Recently, we designed, synthesized and tested a group of non-PFSA fluoropolymers as cation-conductive electrolytes via a novel C-C coupling reaction.  Heteroaromatic groups can be covalently attached to the side chains of a PFSA—with no acid or base labile sulfonyl groups.  The protonated form of such fluoropolymers can transport protons and can be fabricated into thin films.  An example of non-PFSA polymers examined in our laboratories is shown in the enclosed figure.  Many of non-PFSA fluoropolymer membranes showed ion conductivities, mechanic strengths, and electrochemical properties, compatible to Nafion^TM membranes, but with much improved thermal stabilities.  Some preliminary test results of a prototype membrane are shown in table 1:

Table 1.  Comparison of our prototype membrane vs. commercial N-117 membrane.
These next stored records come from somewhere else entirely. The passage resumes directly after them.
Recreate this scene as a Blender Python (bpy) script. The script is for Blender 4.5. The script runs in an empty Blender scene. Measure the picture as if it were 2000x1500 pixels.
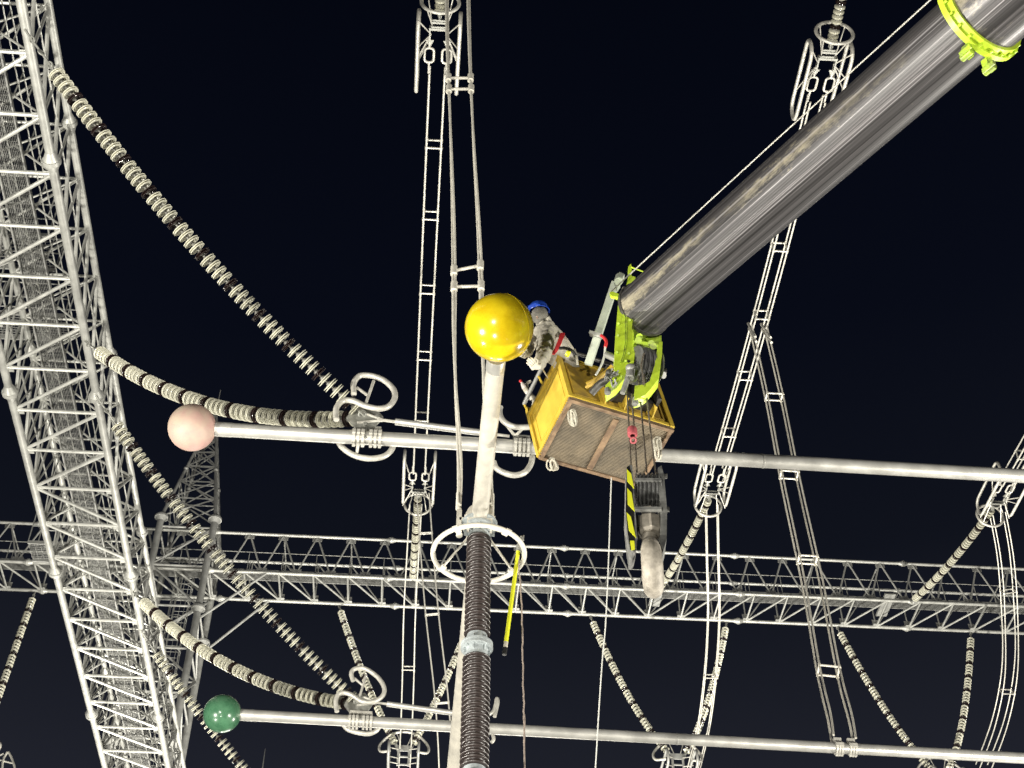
import bpy, bmesh, math, random
from mathutils import Vector as V, Matrix as M4
random.seed(7)
S = bpy.context.scene
COL = S.collection
R = math.radians
# ---------------------------------------------------------------- camera
FPX, PITCH, YAW, EYE = 2773.0, R(44.8), R(4.2), V((0, 0, 1.6))
cam = bpy.data.cameras.new('camera')
cam.lens = FPX / 2000 * 36; cam.sensor_width = 36; cam.clip_start = .1; cam.clip_end = 2000
cam_o = bpy.data.objects.new('camera', cam); COL.objects.link(cam_o)
cam_o.location = EYE; cam_o.rotation_euler = (R(90) + PITCH, 0, -YAW)
S.camera = cam_o
# ---------------------------------------------------------------- night sky
w = bpy.data.worlds.new('World'); S.world = w; w.use_nodes = True
nt = w.node_tree; bg = nt.nodes['Background']
tc = nt.nodes.new('ShaderNodeTexCoord'); sp = nt.nodes.new('ShaderNodeSeparateXYZ')
cr = nt.nodes.new('ShaderNodeValToRGB')
nt.links.new(tc.outputs['Generated'], sp.inputs[0]); nt.links.new(sp.outputs['Z'], cr.inputs[0])
e = cr.color_ramp.elements
e[0].position = .30; e[0].color = (.030, .032, .046, 1)
e[1].position = .90; e[1].color = (.0012, .0020, .0052, 1)
for pos, c in ((.50, (.013, .0145, .022, 1)), (.60, (.0055, .0068, .0120, 1)), (.72, (.0026, .0036, .0085, 1))):
    n = e.new(pos); n.color = c
nt.links.new(cr.outputs[0], bg.inputs[0]); bg.inputs[1].default_value = .85
# ---------------------------------------------------------------- yard floodlights and one added fill lamp (all stand on the ground, outside the picture)
def flood(loc, aim, power, size=.35, cone=110, col=(1, .96, .86)):
    l = bpy.data.lights.new('flood_or_fill_light', 'SPOT'); l.energy = power; l.shadow_soft_size = size
    l.spot_size = R(cone); l.spot_blend = .6; l.color = col
    o = bpy.data.objects.new('flood_or_fill_light', l); COL.objects.link(o)
    o.location = loc; o.rotation_euler = (V(aim) - V(loc)).to_track_quat('-Z', 'Y').to_euler()
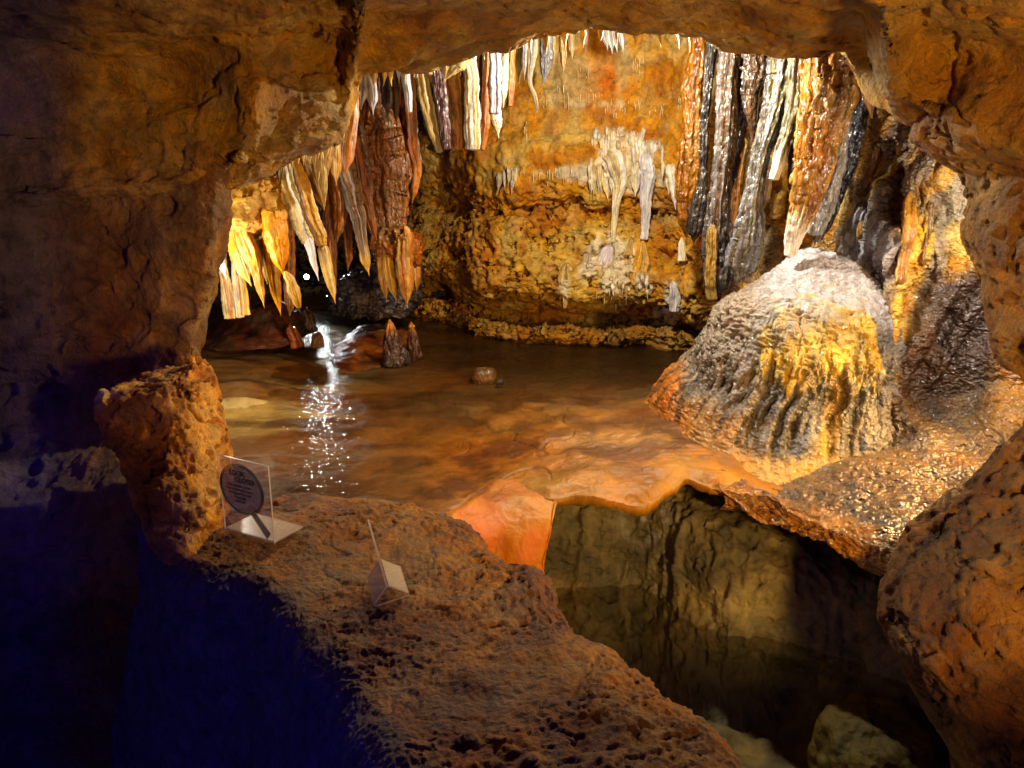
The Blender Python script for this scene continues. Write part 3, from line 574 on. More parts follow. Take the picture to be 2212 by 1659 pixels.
# ================================================================== stalactites, curtains, columns, stalagmites
def tube(name, zf, pts, Y, A, B, label, group, cat='stalactite', tip=None, flat=1.0, flute=.22, k=1.7, ripple=.06, groove=1.0, mat=None, seed=None, nseg=64, blunt=False, up=0.0, base=None, streak=1.0):
    """pts: (x, y, r[, dY]) in zoom units, from the root to the tip."""
    seed = seed if seed is not None else (abs(hash((len(label), pts[0][0], pts[0][1]))) % 997)
    C = []
    for p in pts:
        u, v = zf(p[0], p[1]); y = Y + (p[3] if len(p) > 3 else 0); w = V(u, v, y); C.append([*w, max(p[2] * zf.k / FPX * y * 1.02, .0015)])
    C = np.array(C)
    if up:
        d = C[0] - C[1]; e = C[0].copy(); e[:3] += d[:3] / np.linalg.norm(d[:3]) * up; e[3] *= 1.15; C = np.concatenate([[e], C])
    L = np.sum(np.linalg.norm(np.diff(C[:, :3], axis=0), axis=1)); nl = int(np.clip(L / .0045, 24, 200))
    if group == GW: A = np.minimum(np.asarray(A) * 1.12, .9); B = np.minimum(np.asarray(B) * 1.1 + .06, .88)
    if group == GT: A = np.asarray(A) * .5; B = np.asarray(B) * .5
    if group == GR: C[:, 3] *= 1.28; A = np.asarray(A) * .5; B = np.asarray(B) * .45
    D = cr(C, nl); D[:, 3] = np.maximum(D[:, 3], .001); P0 = D[:, :3]; r = D[:, 3]
    s_ = np.linspace(0, L, nl); mz = np.zeros(nl); P0 = P0.copy()
    P0[:, 0] += r * .22 * perlin(np.stack([s_ * 9 + seed, mz, mz + .5], -1)) + r * .07 * perlin(np.stack([s_ * 45 + seed, mz, mz + 3.5], -1)); P0[:, 1] += r * .22 * perlin(np.stack([s_ * 9 + seed, mz + 9, mz + .5], -1))
    T = np.gradient(P0, axis=0); T /= np.linalg.norm(T, axis=1)[:, None]
    S = np.cross(T, np.array([0, 1, 0])); S /= np.linalg.norm(S, axis=1)[:, None]; Dv = np.cross(T, S)
    th = np.linspace(0, 2 * math.pi, nseg, endpoint=False); ct, st = np.cos(th), np.sin(th)
    s = np.concatenate([[0], np.cumsum(np.linalg.norm(np.diff(P0, axis=0), axis=1))])
    k2 = k * np.clip(np.max(r) / .03, .8, 2.6)
    q = np.stack([np.broadcast_to(ct * k2, (nl, nseg)), np.broadcast_to(st * k2, (nl, nseg)), np.broadcast_to((s * 2.6)[:, None], (nl, nseg))], -1) + seed * 1.37
    f = flute * perlin(q) * 1.6 + flute * .6 * perlin(q * np.array([2.1, 2.1, 1.4]) + 7) + ripple * perlin(q * np.array([1, 1, 11]) + 3) * 1.8 + ripple * perlin(q * np.array([2.5, 2.5, 26]) + 5)
    if not blunt:
        endt = ss(0, .05, s[-1] - s); r = r * (.25 + .75 * endt)
    if not up: r = r * (.3 + .7 * ss(-.002, .022, s))
    gv = 1 - np.abs(perlin(q * np.array([1.7, 1.7, .7]) + 51)) * 2.4
    f = f + .10 * perlin(np.stack([(r[:, None] * ct) * 60, (r[:, None] * st) * 60, np.broadcast_to(s[:, None] * 34, (nl, nseg))], -1) + seed) + (.05 if group == GR else .02) * perlin(np.stack([(r[:, None] * ct) * 60, (r[:, None] * st) * 60, np.broadcast_to(s[:, None] * 120, (nl, nseg))], -1) + seed)
    f = f - groove * flute * .55 * ss(.35, 1, gv) + .35 * flute * perlin(np.stack([(r[:, None] * ct), (r[:, None] * st), np.broadcast_to(s[:, None], (nl, nseg))], -1) * 55 + seed)
    rr = r[:, None] * (1 + f)
    P = P0[:, None] + S[:, None] * (rr * ct)[..., None] + Dv[:, None] * (rr * st * flat)[..., None]
    # close both ends
    P = np.concatenate([np.repeat(P0[:1, None], nseg, 1), P, np.repeat((P0[-1:] + T[-1:] * r[-1] * (.25 if blunt else .9))[:, None], nseg, 1)])
    q = np.concatenate([q[:1], q, q[-1:]]); sn = np.concatenate([[0], s / s[-1], [1]])[:, None]
    m = ss(-.22, .22, perlin(q * np.array([1.1, 1.1, .45]) + 31) * streak + .25 * perlin(q * np.array([3, 3, 2]) + 11))
    c = mixc(A, B, m)
    dkm = ss(.05, .38, perlin(q * np.array([1.9, 1.9, .9]) + 71)) * .6 + ss(.15, .4, perlin(q * np.array([4, 4, 5]) + 91)) * .3; c = c * (1 - dkm * (.8 if group == GR else .5))[..., None]
    if tip is not None: c = lerp(c, np.asarray(tip), (ss(.80, .93, sn + .08 * perlin(q * 1.5)))[..., None] * .95)
    if base is not None: c = lerp(c, np.asarray(base), (ss(.35, .05, sn + .12 * perlin(q * 1.5)))[..., None] * .9)
    o = grid_obj(name, P, mat or M_STAL, c, True)
    return tag(o, label, cat, group)

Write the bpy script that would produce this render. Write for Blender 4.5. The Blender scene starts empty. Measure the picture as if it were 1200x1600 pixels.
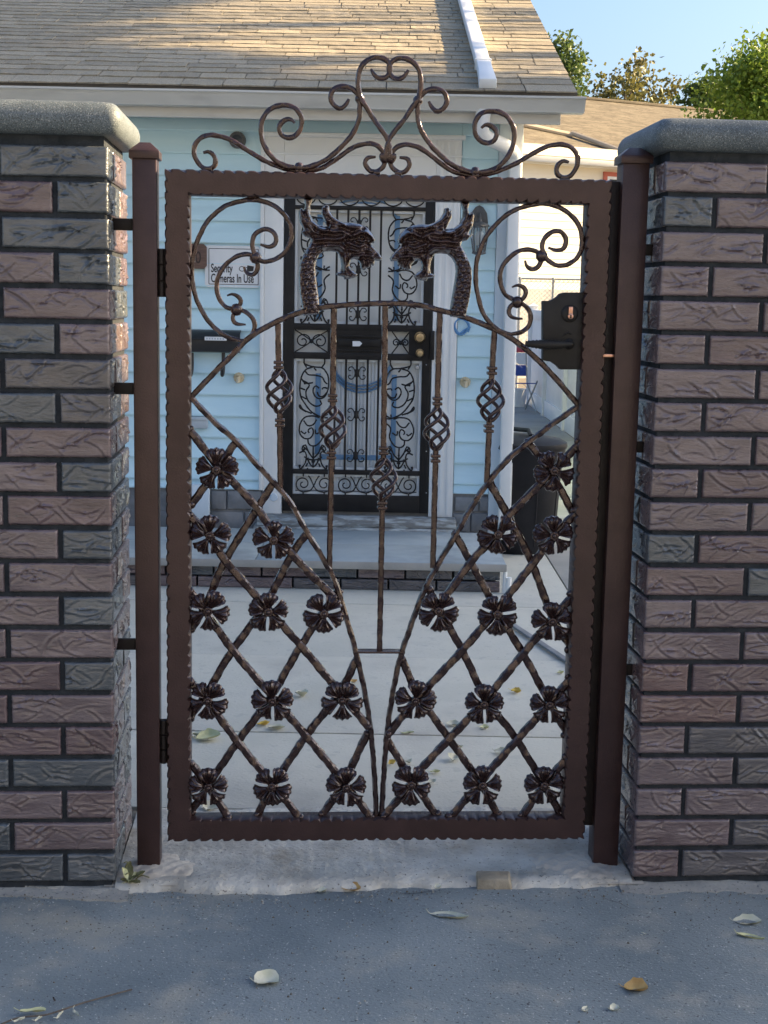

	Thickness (µm)	In-Plane Conductivitya (in de-ionized water, 25 oC)	IEC (meq/g)	Water uptake (%,25 oC)
N-117	183	77 mS/cm	0.9	17
Our Prototype	193	71 mS/cm	0.7	18

*Four-electrode AC impedance measurements.

Most remarkably, our prototype membrane showed much improved thermal stability against N-117.  Within three hours, a commercial N-117 membrane quickly lost its ion conductivity in a heated water bath of 150 ^oC in a pressure reactor, while our prototype membrane showed no sign of the reduction of its conductivity after five months.